Beyond that, what I really want is to be fearless.
I want to be so connected to God that I'm filled with inner peace and passion and confidence.
I want faith that goes beyond any stressful circumstance…
…like wondering if you’re still reading this, or maybe you’ve fallen asleep, or spent 5 or 7 minutes looking for a toothpick so you can jab it into your leg because that will feel better than reading this and you can’t believe you wasted all this time; that you’ll never get this time back and you’ll think of all the wonderful things you could have done with that time like walk your dog or watch TV or stare at the wall. That’s the stress I don’t need anymore.
I want to be the person I was created to be, the one who was made by God and for God for an incredible out-of-this-world relationship with God, a relationship filled with passion and miracles and life so abundant that you feel it when we meet. Not that you want to be me or are impressed by me, but you sense that what you’re sensing is not me, that’s it’s God, and you want it.
So, so long Self. It’s time to move on. I’ve met someone else.
Written from Jim’s bed on a Saturday morning. Jim is a Performance Coach and the author of Inner Excellence:Achieve Extraordinary Business Success Through Mental Toughness (McGraw-Hill), as well as Dugout Wisdom: Ten Principles of Championship Teams (Coaches Choice). He tells his story around the world of how to have confidence and live deep.
Comments
Jim you captured exaclty how i feel. I didn't think it could be put into words but you did it. You are a truly amazing person. One of God's cool creations.
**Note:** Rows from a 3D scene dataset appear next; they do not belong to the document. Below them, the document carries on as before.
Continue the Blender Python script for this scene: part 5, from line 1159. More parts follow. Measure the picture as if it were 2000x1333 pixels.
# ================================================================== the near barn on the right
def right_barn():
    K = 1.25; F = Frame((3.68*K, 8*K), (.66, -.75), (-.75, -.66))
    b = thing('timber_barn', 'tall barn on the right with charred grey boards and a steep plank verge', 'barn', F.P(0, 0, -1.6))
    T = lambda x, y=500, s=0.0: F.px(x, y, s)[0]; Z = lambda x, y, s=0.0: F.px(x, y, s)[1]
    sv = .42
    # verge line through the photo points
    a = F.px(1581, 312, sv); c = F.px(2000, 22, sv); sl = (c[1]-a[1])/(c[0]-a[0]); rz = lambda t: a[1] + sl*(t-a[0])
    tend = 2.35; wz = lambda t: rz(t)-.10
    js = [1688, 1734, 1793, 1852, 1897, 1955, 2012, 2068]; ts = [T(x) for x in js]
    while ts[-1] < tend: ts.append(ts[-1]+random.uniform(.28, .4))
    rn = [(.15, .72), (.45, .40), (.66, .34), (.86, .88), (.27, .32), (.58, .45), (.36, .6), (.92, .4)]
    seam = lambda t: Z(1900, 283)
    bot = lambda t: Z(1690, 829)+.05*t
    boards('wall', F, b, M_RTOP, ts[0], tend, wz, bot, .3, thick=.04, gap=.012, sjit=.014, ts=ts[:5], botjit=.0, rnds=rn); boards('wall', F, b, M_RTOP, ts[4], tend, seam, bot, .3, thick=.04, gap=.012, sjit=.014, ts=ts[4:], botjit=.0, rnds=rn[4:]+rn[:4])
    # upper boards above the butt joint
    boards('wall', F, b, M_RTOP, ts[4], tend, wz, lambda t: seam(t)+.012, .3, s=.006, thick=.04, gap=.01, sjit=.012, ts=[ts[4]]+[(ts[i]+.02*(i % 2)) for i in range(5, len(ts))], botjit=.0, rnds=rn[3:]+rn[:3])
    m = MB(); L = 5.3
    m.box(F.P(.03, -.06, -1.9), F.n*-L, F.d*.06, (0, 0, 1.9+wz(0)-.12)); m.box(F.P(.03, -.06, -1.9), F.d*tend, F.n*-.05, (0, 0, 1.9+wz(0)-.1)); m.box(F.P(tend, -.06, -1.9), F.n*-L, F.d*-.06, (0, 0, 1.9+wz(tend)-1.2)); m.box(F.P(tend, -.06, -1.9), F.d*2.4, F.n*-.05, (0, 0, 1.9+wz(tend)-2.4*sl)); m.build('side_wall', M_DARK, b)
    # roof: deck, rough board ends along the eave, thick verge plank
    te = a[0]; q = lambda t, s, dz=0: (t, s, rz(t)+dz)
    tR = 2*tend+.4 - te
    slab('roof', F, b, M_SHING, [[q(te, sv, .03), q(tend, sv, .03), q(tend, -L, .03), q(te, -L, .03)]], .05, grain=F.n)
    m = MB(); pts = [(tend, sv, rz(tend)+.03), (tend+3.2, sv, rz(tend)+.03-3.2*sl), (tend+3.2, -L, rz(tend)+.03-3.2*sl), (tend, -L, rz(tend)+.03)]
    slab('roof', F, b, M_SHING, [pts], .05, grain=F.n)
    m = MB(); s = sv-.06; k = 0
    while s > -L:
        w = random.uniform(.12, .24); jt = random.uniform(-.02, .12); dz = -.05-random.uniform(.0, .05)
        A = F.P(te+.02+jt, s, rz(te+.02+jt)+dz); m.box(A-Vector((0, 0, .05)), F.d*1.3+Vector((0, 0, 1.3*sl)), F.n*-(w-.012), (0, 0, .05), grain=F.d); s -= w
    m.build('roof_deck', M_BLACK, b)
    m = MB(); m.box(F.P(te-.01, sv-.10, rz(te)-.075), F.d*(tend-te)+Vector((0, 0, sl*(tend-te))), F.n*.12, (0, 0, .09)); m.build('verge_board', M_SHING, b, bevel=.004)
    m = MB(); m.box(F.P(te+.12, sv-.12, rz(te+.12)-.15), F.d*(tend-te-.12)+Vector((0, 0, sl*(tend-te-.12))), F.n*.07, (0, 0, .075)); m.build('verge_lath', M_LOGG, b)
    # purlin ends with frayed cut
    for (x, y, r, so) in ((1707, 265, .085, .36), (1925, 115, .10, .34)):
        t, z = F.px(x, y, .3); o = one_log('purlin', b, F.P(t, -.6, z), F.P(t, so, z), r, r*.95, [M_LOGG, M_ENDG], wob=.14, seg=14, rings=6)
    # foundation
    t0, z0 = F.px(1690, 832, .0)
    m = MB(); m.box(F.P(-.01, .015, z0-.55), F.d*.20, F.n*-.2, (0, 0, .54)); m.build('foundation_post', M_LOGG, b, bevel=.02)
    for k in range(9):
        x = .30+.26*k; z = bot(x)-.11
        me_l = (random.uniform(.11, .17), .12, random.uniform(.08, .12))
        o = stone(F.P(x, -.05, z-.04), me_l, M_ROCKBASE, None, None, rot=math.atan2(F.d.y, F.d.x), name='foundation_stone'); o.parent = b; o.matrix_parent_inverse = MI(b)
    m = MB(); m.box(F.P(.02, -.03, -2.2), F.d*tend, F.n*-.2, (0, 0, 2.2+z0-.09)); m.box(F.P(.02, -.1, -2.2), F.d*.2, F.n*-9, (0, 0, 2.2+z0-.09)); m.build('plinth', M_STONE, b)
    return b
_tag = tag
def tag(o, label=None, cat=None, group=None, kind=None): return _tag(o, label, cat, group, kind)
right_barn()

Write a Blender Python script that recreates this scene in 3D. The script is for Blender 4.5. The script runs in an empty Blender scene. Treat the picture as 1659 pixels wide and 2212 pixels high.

‘My grace is sufficient for you, for power is made perfect in weakness.’ So, I will boast all the more gladly of my weaknesses, so that the power of Christ may dwell in me. 2 Corinthians 12:9
May you enjoy the presence of Christ.
Felicia
that's funny I was reading this in bed as well! I am really enjoying your book. It is like a summary of all the learnings I have found to be important on my personal journey to excellence!